La verdadera oración pide lo que Dios quiere dar, por eso es poderosa. Y el primer milagro está en hacer de nuestra necesidad deseo que se vierta en oración hablada o gemida. Oración que encuentra al deseo que siempre estaba ahí, el de Dios, esperando y despertando nuestra querencia para convertirla en riqueza.
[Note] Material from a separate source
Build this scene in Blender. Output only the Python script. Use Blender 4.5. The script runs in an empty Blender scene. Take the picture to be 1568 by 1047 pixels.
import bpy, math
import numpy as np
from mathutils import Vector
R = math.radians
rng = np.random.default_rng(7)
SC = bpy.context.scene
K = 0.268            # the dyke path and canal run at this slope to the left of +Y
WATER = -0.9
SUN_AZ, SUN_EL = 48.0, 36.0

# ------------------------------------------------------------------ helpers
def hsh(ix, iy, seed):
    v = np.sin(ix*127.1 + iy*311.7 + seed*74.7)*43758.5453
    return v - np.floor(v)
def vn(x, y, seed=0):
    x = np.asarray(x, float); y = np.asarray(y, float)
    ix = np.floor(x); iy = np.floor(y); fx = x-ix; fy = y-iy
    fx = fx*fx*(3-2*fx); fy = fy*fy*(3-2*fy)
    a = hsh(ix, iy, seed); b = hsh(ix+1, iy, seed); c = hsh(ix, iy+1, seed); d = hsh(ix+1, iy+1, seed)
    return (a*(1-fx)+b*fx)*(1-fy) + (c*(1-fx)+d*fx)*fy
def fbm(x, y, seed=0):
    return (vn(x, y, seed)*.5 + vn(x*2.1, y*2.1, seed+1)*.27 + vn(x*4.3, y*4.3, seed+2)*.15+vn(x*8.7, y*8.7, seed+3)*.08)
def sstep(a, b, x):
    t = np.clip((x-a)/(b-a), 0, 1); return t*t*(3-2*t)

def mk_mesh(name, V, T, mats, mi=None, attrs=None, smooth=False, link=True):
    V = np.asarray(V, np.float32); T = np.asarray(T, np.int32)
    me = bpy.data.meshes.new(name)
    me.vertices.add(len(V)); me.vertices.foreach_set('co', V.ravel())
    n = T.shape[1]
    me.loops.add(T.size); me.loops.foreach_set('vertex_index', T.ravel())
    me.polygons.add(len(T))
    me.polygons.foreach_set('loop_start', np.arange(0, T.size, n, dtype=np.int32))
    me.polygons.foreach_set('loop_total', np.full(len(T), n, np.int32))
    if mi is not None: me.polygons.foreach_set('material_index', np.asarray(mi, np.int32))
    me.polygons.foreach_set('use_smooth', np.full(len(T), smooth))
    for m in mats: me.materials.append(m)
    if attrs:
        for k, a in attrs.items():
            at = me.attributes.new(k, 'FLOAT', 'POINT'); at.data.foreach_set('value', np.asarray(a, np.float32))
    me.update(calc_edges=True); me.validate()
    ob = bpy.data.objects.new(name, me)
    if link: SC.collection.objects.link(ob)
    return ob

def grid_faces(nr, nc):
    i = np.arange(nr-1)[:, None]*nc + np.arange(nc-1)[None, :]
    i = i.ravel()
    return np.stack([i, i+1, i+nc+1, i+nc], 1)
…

viernes, 4 de marzo de 2011

miércoles, 2 de marzo de 2011

Antífona de comunión TO-VIII.2 / Mateo 28,20


Sabed que Yo estoy con vosotros todos los días hasta el fin del mundo –dice el Señor– (Mt 28,20).
El Señor atrae nuestra atención hacia una realidad ya presente, que es el presente en que la Iglesia está. No a algo que ocurrirá, sino a algo que ya es así y será siempre hasta el final del mundo. El presente del Resucitado es abarcador de toda realidad y tiempo. Su estar-con los primeros discípulos es el mismo que el nuestro y el de los que vendrán, pues su estar-con es lugar donde estamos. No es que Él esté con-nosotros, sino que está-con nosotros. No somos nosotros quienes le damos el con en el que estar, sino que es su estar el que constituye el con en el que nosotros somos en comunión con Él y con todos los santos de todos los tiempos. El centro gravitatorio siempre es Jesús.

Y, en ese estar-con –en el que Él nos pone y gracias al cual, a ese estar puestos por Él en su co-estancia, en Él y con Él estamos–, se nos hace presente, cobra actualidad desde sí mismo para nosotros de distintas maneras. Reunidos en Él, en su Nombre, está presente en medio de la asamblea; en la Palabra proclamada, en el sacerdote celebrante,… Pero esa presencia, esa actualidad, en la Eucaristía, además de ser verdadera y real, lo es también sustancial de su Cuerpo y Sangre.

Y en el momento de la comunión esa presencia sustancial, que se nos da en alimento, nos lleva de nuevo, nos consolida en ese su estar-con. La Eucaristía es sacramento de comunión, hace el Cuerpo Místico de Cristo, la Iglesia, y a nosotros nos reafirma en esa comunión en la que fuimos puestos en el Bautismo.